* [Collected data]
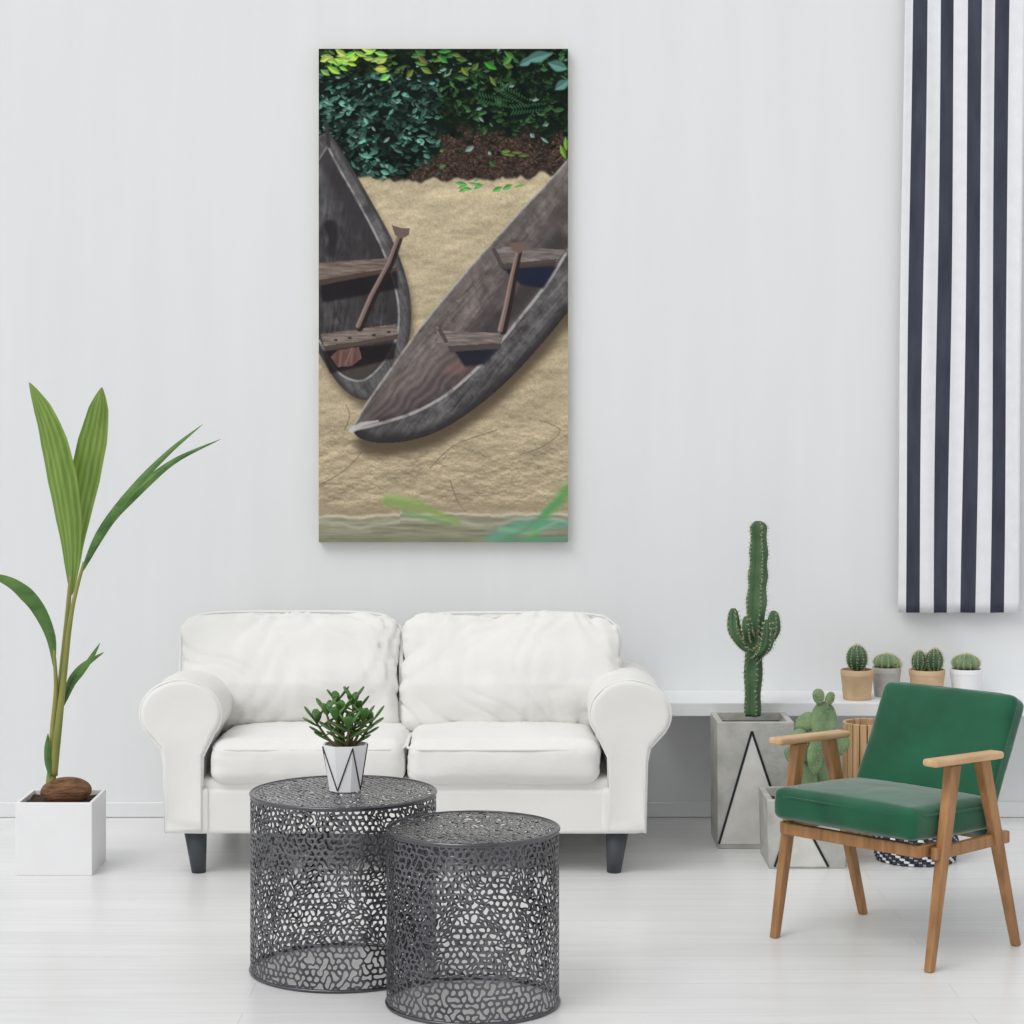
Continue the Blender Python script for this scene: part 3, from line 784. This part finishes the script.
# ---------------------------------------------------------------- palm
px0=-1.542;py0=CY+7.53
g=grp('potted_coconut_palm',(px0,py0,0));mb=MB();w=.258;H=.245;t=.012
v=[];
for s,z in((w/2,0),(w/2,H),(w/2-t,H),(w/2-t,H-.035)):v+=[(-s,-s,z),(s,-s,z),(s,s,z),(-s,s,z)]
f=[(3,2,1,0)]
for a in(0,4,8):
    for k in range(4):f.append((a+k,a+(k+1)%4,a+4+(k+1)%4,a+4+k))
mb.add(v,f);mb.obj('square_planter',g,[M_white],smooth=False,bevel=.002)
mb=MB();N=14;s=w/2-t
for j in range(N+1):
    for i in range(N+1):
        x=-s+2*s*i/N;y=-s+2*s*j/N;mb.v.append((x,y,H-.018+.010*mn.noise(Vector((x*30,y*30,0)))))
for j in range(N):
    for i in range(N):mb.f.append([j*(N+1)+i,j*(N+1)+i+1,(j+1)*(N+1)+i+1,(j+1)*(N+1)+i]);mb.m.append(0)
mb.obj('soil',g,[M_soil])
O=Vector((px0,py0,0));ZP=7.53
def L_(px,py,dy=0.0):
    return W(px,py,ZP+dy)-O
mb=MB()
cc=L_(66,789,0);cc.z=H-.022+.038
mb.ellip(cc,Vector((.088,0,.006)),Vector((0,.066,0)),Vector((-.004,0,.048)),0,28,18)
mb.obj('coconut',g,[M_coco])
mb=MB()
P=spline([L_(50,790),L_(52,770),L_(56,735),L_(60,690),L_(66,630),L_(71,575)],30)
mb.tube(P,[.018-.011*(i/30) for i in range(31)],n=12)
P=spline([L_(53,775),L_(58,730,-.02),L_(64,675,-.02),L_(72,610,-.03),L_(84,562,-.03)],24)
mb.tube(P,[.016-.011*(i/24) for i in range(25)],n=10)
P=spline([L_(51,778),L_(53,730,-.01),L_(56,690,-.02),L_(54,650,-.04)],16);mb.tube(P,[.014-.009*(i/16) for i in range(17)],n=10)
P=spline([L_(51,780),L_(56,745,.01),L_(58,720,.02),L_(62,706,.02)],12);mb.tube(P,[.013-.009*(i/12) for i in range(13)],n=10)
mb.obj('stems',g,[M_stem])
s=ZP/F
mb=MB()
mb.blade([L_(71,595),L_(69,540,-.02),L_(60,480,-.05),L_(47,425,-.06),L_(29,382,-.04)],[.004,17*s,28*s,32*s,29*s,19*s,.001],(.25,1,0),fold=.35,pleat=.03,across=10,mi2=1,n=30)
mb.blade([L_(72,595),L_(75,540,.02),L_(85,480,.03),L_(96,425,.02),L_(102,387,0)],[.004,15*s,24*s,30*s,29*s,20*s,.001],(-.25,1,0),fold=.35,pleat=.03,across=10,mi2=1,n=30)
mb.obj('fronds_upper',g,[M_palm,M_palmb])
mb=MB()
mb.blade([L_(80,575,-.03),L_(100,530,-.05),L_(135,485,-.07),L_(170,450,-.06),L_(203,424,-.04)],[.004,8*s,10*s,8*s,5*s,.001],(.2,1,-.6),fold=.5)
mb.blade([L_(82,572,-.03),L_(108,522,.0),L_(140,488,.03),L_(175,460,.05),L_(221,439,.08)],[.004,9*s,11*s,9*s,5*s,.001],(-.2,1,-.6),fold=.5)
mb.blade([L_(54,668,-.03),L_(50,635,-.06),L_(35,603,-.1),L_(12,582,-.12),L_(-18,572,-.12)],[.004,9*s,13*s,15*s,10*s,.001],(0,1,-.7),fold=.5,pleat=.04)
mb.blade([L_(60,712,.02),L_(67,690,.02),L_(80,668,.04),L_(104,652,.06)],[.003,8*s,10*s,7*s,.001],(0,1,-.6),fold=.5)
mb.blade([L_(61,708,.02),L_(72,684,0),L_(88,662,-.02),L_(100,643,-.03)],[.003,5*s,7*s,5*s,.001],(0,1,-.4),fold=.5)
mb.blade([L_(50,778,-.02),L_(47,755,-.03),L_(48,733,-.03)],[.004,7*s,6*s,.001],(0,1,0),fold=.5)
mb.obj('fronds_side',g,[M_palm2])

# ---------------------------------------------------------------- green armchair
ac=grp('green_armchair',(1.130,-1.94,0),math.radians(-45.8))
mb=MB()
for sx in(-1,1):
    x=sx*.276
    mb.beam((x,-.217,0),(x,-.103,.568),.024,.026,.032,.046)
    mb.beam((x,.217,0),(x,.040,.568),.024,.026,.032,.046)
    mb.box((x-sx*.006,-.005,.325),(.022,.37,.036))
mb.box((0,-.215,.332),(.50,.022,.036));mb.box((0,.15,.330),(.54,.024,.036))
mb.box((-.24,-.18,.332),(.022,.09,.036));mb.box((.24,-.18,.332),(.022,.09,.036))
mb.obj('wood_frame',ac,[M_oak],smooth=False,bevel=.005)
mb=MB()
for sx in(-1,1):
    x=sx*.276
    mb.box((x,-.048,.578),(.050,.342,.022),rot=Matrix.Rotation(math.radians(-2),3,'X'))
mb.obj('armrests',ac,[M_oakh],smooth=False,bevel=.009,seg=4)
cushion('seat',ac,(0,-.05,.402),(.505,.42,.092),.022,[M_velvet],puff=(0,.006,.016),wr=.0025,N=30,rot=(math.radians(-2.5),0,0),seed=21,pipe=(2,.5,.003))
cushion('backrest',ac,(-.012,.225,.520),(.480,.080,.43),.026,[M_velvet],puff=(0,.014,0),wr=.002,N=30,rot=(math.radians(-28),0,0),seed=22,pipe=(1,-.45,.003))

# ---------------------------------------------------------------- light
w=bpy.data.worlds.new('daylight');scene.world=w;w.use_nodes=True
nt=w.node_tree;bg=nt.nodes['Background'];bg.inputs[1].default_value=.84
tc=nt.nodes.new('ShaderNodeTexCoord');sp=nt.nodes.new('ShaderNodeSeparateXYZ');rp=nt.nodes.new('ShaderNodeValToRGB')
mpr=nt.nodes.new('ShaderNodeMapRange');mpr.inputs[1].default_value=-1;mpr.inputs[2].default_value=1
nt.links.new(tc.outputs['Generated'],sp.inputs[0]);nt.links.new(sp.outputs[0],mpr.inputs[0]);nt.links.new(mpr.outputs[0],rp.inputs[0])
rp.color_ramp.elements[0].color=(1.06,1.065,1.075,1);rp.color_ramp.elements[1].color=(.78,.785,.80,1)
nt.links.new(rp.outputs[0],bg.inputs[0])
sd=bpy.data.lights.new('window_sun','SUN');sd.energy=1.25;sd.angle=math.radians(34);sd.color=(1,.995,.985)
so=bpy.data.objects.new('window_sun',sd);scene.collection.objects.link(so)
so.rotation_euler=Vector((.50,.62,-.90)).to_track_quat('-Z','Y').to_euler()
scene.view_settings.view_transform='Standard'
# ---------------------------------------------------------------- camera
cd_=bpy.data.cameras.new('camera');cam=bpy.data.objects.new('camera',cd_);scene.collection.objects.link(cam)
cam.location=(0,CY,HC);cam.rotation_euler=(math.pi/2,0,0);cd_.sensor_width=36;cd_.lens=36*F/1024;cd_.shift_y=-112/1024
scene.camera=cam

* [Short exercise] Pictures are excluded; copy all other data exactly as shown.

* [Complete answer]
Continue the Blender Python script for this scene: part 3, from line 784. This part finishes the script.
# ---------------------------------------------------------------- palm
px0=-1.542;py0=CY+7.53
g=grp('potted_coconut_palm',(px0,py0,0));mb=MB();w=.258;H=.245;t=.012
v=[];
for s,z in((w/2,0),(w/2,H),(w/2-t,H),(w/2-t,H-.035)):v+=[(-s,-s,z),(s,-s,z),(s,s,z),(-s,s,z)]
f=[(3,2,1,0)]
for a in(0,4,8):
    for k in range(4):f.append((a+k,a+(k+1)%4,a+4+(k+1)%4,a+4+k))
mb.add(v,f);mb.obj('square_planter',g,[M_white],smooth=False,bevel=.002)
mb=MB();N=14;s=w/2-t
for j in range(N+1):
    for i in range(N+1):
        x=-s+2*s*i/N;y=-s+2*s*j/N;mb.v.append((x,y,H-.018+.010*mn.noise(Vector((x*30,y*30,0)))))
for j in range(N):
    for i in range(N):mb.f.append([j*(N+1)+i,j*(N+1)+i+1,(j+1)*(N+1)+i+1,(j+1)*(N+1)+i]);mb.m.append(0)
mb.obj('soil',g,[M_soil])
O=Vector((px0,py0,0));ZP=7.53
def L_(px,py,dy=0.0):
    return W(px,py,ZP+dy)-O
mb=MB()
cc=L_(66,789,0);cc.z=H-.022+.038
mb.ellip(cc,Vector((.088,0,.006)),Vector((0,.066,0)),Vector((-.004,0,.048)),0,28,18)
mb.obj('coconut',g,[M_coco])
mb=MB()
P=spline([L_(50,790),L_(52,770),L_(56,735),L_(60,690),L_(66,630),L_(71,575)],30)
mb.tube(P,[.018-.011*(i/30) for i in range(31)],n=12)
P=spline([L_(53,775),L_(58,730,-.02),L_(64,675,-.02),L_(72,610,-.03),L_(84,562,-.03)],24)
mb.tube(P,[.016-.011*(i/24) for i in range(25)],n=10)
P=spline([L_(51,778),L_(53,730,-.01),L_(56,690,-.02),L_(54,650,-.04)],16);mb.tube(P,[.014-.009*(i/16) for i in range(17)],n=10)
P=spline([L_(51,780),L_(56,745,.01),L_(58,720,.02),L_(62,706,.02)],12);mb.tube(P,[.013-.009*(i/12) for i in range(13)],n=10)
mb.obj('stems',g,[M_stem])
s=ZP/F
mb=MB()
mb.blade([L_(71,595),L_(69,540,-.02),L_(60,480,-.05),L_(47,425,-.06),L_(29,382,-.04)],[.004,17*s,28*s,32*s,29*s,19*s,.001],(.25,1,0),fold=.35,pleat=.03,across=10,mi2=1,n=30)
mb.blade([L_(72,595),L_(75,540,.02),L_(85,480,.03),L_(96,425,.02),L_(102,387,0)],[.004,15*s,24*s,30*s,29*s,20*s,.001],(-.25,1,0),fold=.35,pleat=.03,across=10,mi2=1,n=30)
mb.obj('fronds_upper',g,[M_palm,M_palmb])
mb=MB()
mb.blade([L_(80,575,-.03),L_(100,530,-.05),L_(135,485,-.07),L_(170,450,-.06),L_(203,424,-.04)],[.004,8*s,10*s,8*s,5*s,.001],(.2,1,-.6),fold=.5)
mb.blade([L_(82,572,-.03),L_(108,522,.0),L_(140,488,.03),L_(175,460,.05),L_(221,439,.08)],[.004,9*s,11*s,9*s,5*s,.001],(-.2,1,-.6),fold=.5)
mb.blade([L_(54,668,-.03),L_(50,635,-.06),L_(35,603,-.1),L_(12,582,-.12),L_(-18,572,-.12)],[.004,9*s,13*s,15*s,10*s,.001],(0,1,-.7),fold=.5,pleat=.04)
mb.blade([L_(60,712,.02),L_(67,690,.02),L_(80,668,.04),L_(104,652,.06)],[.003,8*s,10*s,7*s,.001],(0,1,-.6),fold=.5)
mb.blade([L_(61,708,.02),L_(72,684,0),L_(88,662,-.02),L_(100,643,-.03)],[.003,5*s,7*s,5*s,.001],(0,1,-.4),fold=.5)
mb.blade([L_(50,778,-.02),L_(47,755,-.03),L_(48,733,-.03)],[.004,7*s,6*s,.001],(0,1,0),fold=.5)
mb.obj('fronds_side',g,[M_palm2])

# ---------------------------------------------------------------- green armchair
ac=grp('green_armchair',(1.130,-1.94,0),math.radians(-45.8))
mb=MB()
for sx in(-1,1):
    x=sx*.276
    mb.beam((x,-.217,0),(x,-.103,.568),.024,.026,.032,.046)
    mb.beam((x,.217,0),(x,.040,.568),.024,.026,.032,.046)
    mb.box((x-sx*.006,-.005,.325),(.022,.37,.036))
mb.box((0,-.215,.332),(.50,.022,.036));mb.box((0,.15,.330),(.54,.024,.036))
mb.box((-.24,-.18,.332),(.022,.09,.036));mb.box((.24,-.18,.332),(.022,.09,.036))
mb.obj('wood_frame',ac,[M_oak],smooth=False,bevel=.005)
mb=MB()
for sx in(-1,1):
    x=sx*.276
    mb.box((x,-.048,.578),(.050,.342,.022),rot=Matrix.Rotation(math.radians(-2),3,'X'))
mb.obj('armrests',ac,[M_oakh],smooth=False,bevel=.009,seg=4)
cushion('seat',ac,(0,-.05,.402),(.505,.42,.092),.022,[M_velvet],puff=(0,.006,.016),wr=.0025,N=30,rot=(math.radians(-2.5),0,0),seed=21,pipe=(2,.5,.003))
cushion('backrest',ac,(-.012,.225,.520),(.480,.080,.43),.026,[M_velvet],puff=(0,.014,0),wr=.002,N=30,rot=(math.radians(-28),0,0),seed=22,pipe=(1,-.45,.003))

# ---------------------------------------------------------------- light
w=bpy.data.worlds.new('daylight');scene.world=w;w.use_nodes=True
nt=w.node_tree;bg=nt.nodes['Background'];bg.inputs[1].default_value=.84
tc=nt.nodes.new('ShaderNodeTexCoord');sp=nt.nodes.new('ShaderNodeSeparateXYZ');rp=nt.nodes.new('ShaderNodeValToRGB')
mpr=nt.nodes.new('ShaderNodeMapRange');mpr.inputs[1].default_value=-1;mpr.inputs[2].default_value=1
nt.links.new(tc.outputs['Generated'],sp.inputs[0]);nt.links.new(sp.outputs[0],mpr.inputs[0]);nt.links.new(mpr.outputs[0],rp.inputs[0])
rp.color_ramp.elements[0].color=(1.06,1.065,1.075,1);rp.color_ramp.elements[1].color=(.78,.785,.80,1)
nt.links.new(rp.outputs[0],bg.inputs[0])
sd=bpy.data.lights.new('window_sun','SUN');sd.energy=1.25;sd.angle=math.radians(34);sd.color=(1,.995,.985)
so=bpy.data.objects.new('window_sun',sd);scene.collection.objects.link(so)
so.rotation_euler=Vector((.50,.62,-.90)).to_track_quat('-Z','Y').to_euler()
scene.view_settings.view_transform='Standard'
# ---------------------------------------------------------------- camera
cd_=bpy.data.cameras.new('camera');cam=bpy.data.objects.new('camera',cd_);scene.collection.objects.link(cam)
cam.location=(0,CY,HC);cam.rotation_euler=(math.pi/2,0,0);cd_.sensor_width=36;cd_.lens=36*F/1024;cd_.shift_y=-112/1024
scene.camera=cam